Cut to the modern day and I’m a huge fan of this band. After devouring their debut album, Mirrored, in Fourth Form (the second track of which is Atlas), I've since been itching for a follow-up. I've gotten a taste for chunky, high-register math rock, and one album and a bunch of obscure EPs can only get you so far.

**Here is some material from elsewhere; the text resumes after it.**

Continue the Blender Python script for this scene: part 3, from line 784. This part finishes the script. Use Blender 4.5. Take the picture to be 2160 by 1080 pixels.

Only this year has Battles' sophomore effort arrived, under the delicious moniker Gloss Drop, oozing into our universe after the controversial departure from the band of vocalist Tyondai Braxton (sounds like a pretentious sports car, I know). Instead of replacing him, the three remaining Battlers have recruited guest singers to do vox on four of the twelve tracks on Gloss, including Gary “Here in my Car” Numan and Yamantaka Eye of Boredoms. Wowee. The remaining eight songs are instrumentals, bizarre free-for-alls in which the band members dance around each other sonically and gradually pound, scratch and twinkle towards a semi-logical finale. Fanboy bias aside, this could go either way.
Thank Christ it works. Gloss Drop rivals, and arguably exceeds, its now-classic predecessor. Opening track ‘Africastle’ sets one hell of a standard, pulsing and chiming with newfound optimism, and this level of quality continues until the very end of dichotomous closer Sundome (incidentally featuring Yamantaka's Eastern yelps). It's bright. It's happy. It's gooey. It's colourful. Right off the bat I'll say there are no mindfuck tracks present, nor any that rival the self-sufficient greatness of Atlas, but the album’s consistency and creativity make up for that. And despite its more accessible nature, Gloss Drop is actually quite a bit weirder overall. The unthinkably wacky moments of Mirrored have been snuffed out, true, but so have the small pools of comprehensible rock normality, like the surprisingly conventional section of ‘Tonto’ that begins just shy of the three-minute mark. Gloss Drop's consistent bizareness is a mixed blessing; the cheerful psychosis that echoes throughout the album makes it feel like one long rollercoaster, even if its tamer moments (lead single ‘Ice Cream’ and ‘Sweetie & Shag’ come to mind) create less empathy as a result.
In terms of actual sound, the production is fantastic. All of the instruments sound clear, clean and loud, allowing us to follow where they dart around more easily than on Mirrored. And although the vocal appearances were apparently recorded after the rest of the track, each voice fits its song like a glove. Standouts would include the sensual goof-off ‘Ice Cream’, the chewy funk number ‘Futura’, the simultaneously droning-and-sparkling ‘Sundome’, and of course ‘My Machines’, the bombastic tour-de-force that Numan soars over in what must be my favourite track on Gloss Drop. And yeah, Inchworm sounds like a Yoshi-themed level on Mario Kart.
Intelligent, matured, ecstatic and hella fun, Gloss Drop is an amazing album. I suggest you go out and buy it, along with a kilogram of bubblegum and a trampoline, and get stupid this weekend.